Personalmente credo che l’assetto istituzionale vada variato gradualmente e con ponderazione, perché al Paese non serve alcuna dittatura finanziaria o politica, pur se ammantate dalla patina istituzionale di democrazia. Meno che meno quella di un nuovo “ducetto”, intento solo a fare di testa sua fregandosene sia del partito, sia della maggioranza, sia dell’opposizione.
Perché, se alla fine la colpa – ma ne dubito assai – se l’accollerà Renzi, i guasti all’istituzione e i danni economici alla nazione li dovranno subire e pagare i cittadini.
Un ultimo accenno alla promessa riduzione a 2 cifre del costo del lavoro, intesa come tassazione del lavoro. Fermo restando che per 2 cifre si possono intendere sia il 10% che il 99%.
Tutti la vogliono realizzare, ma ciò imporrà per il Fiscal compact il dover reperire tali risorse altrove. Il che significherà … nuove tasse.
Renzi non ha la bacchetta magica per risolvere d’incanto i problemi italiani; e neppure è Dio da poter fare miracoli. In compenso è un cattolico praticante “sui generis”, considerato cosa dice e cosa fa.

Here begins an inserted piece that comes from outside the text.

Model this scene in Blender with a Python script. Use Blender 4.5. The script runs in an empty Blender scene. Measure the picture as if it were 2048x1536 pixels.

Miracolo non è che lo Stato paghi i propri debiti dovuti alle imprese, cifra che comunque già di per sé e rilevantissima (quasi 100 mld). Il fare ricorso alla Cassa depositi e prestiti non è altro che un giroconto interno che sposta il debito da un cassetto all’altro dei contenitori. I debiti, oltre ad esserci, resteranno attivi sul groppone di tutti.
Altri, più titolati e preparati di lui, hanno fallito in precedenza. Pare improbabile che lui ci riesca; anche se certi tecnici si sono rivelati tali solo nella nomea, risultando rettori solo per lignaggio.
Voglio chiudere con una vignetta umoristica.
Mi immagino Renzi recarsi al prossimo convegno Ue per “istruire” la Merkel, come ha fatto con i senatori.
Me lo immagino con le braghette corte di boy scout, con il fazzoletto al collo e il gagliardetto in mano.
Su questo, ovviamente, vi sarà l’effigie della … giovane marmotta.
Dietro a lui il codazzo ossequente e pimpante delle altre … giovani marmotte.
Per il bene dell’Italia mi auguro di aver sbagliato totalmente analisi e studio.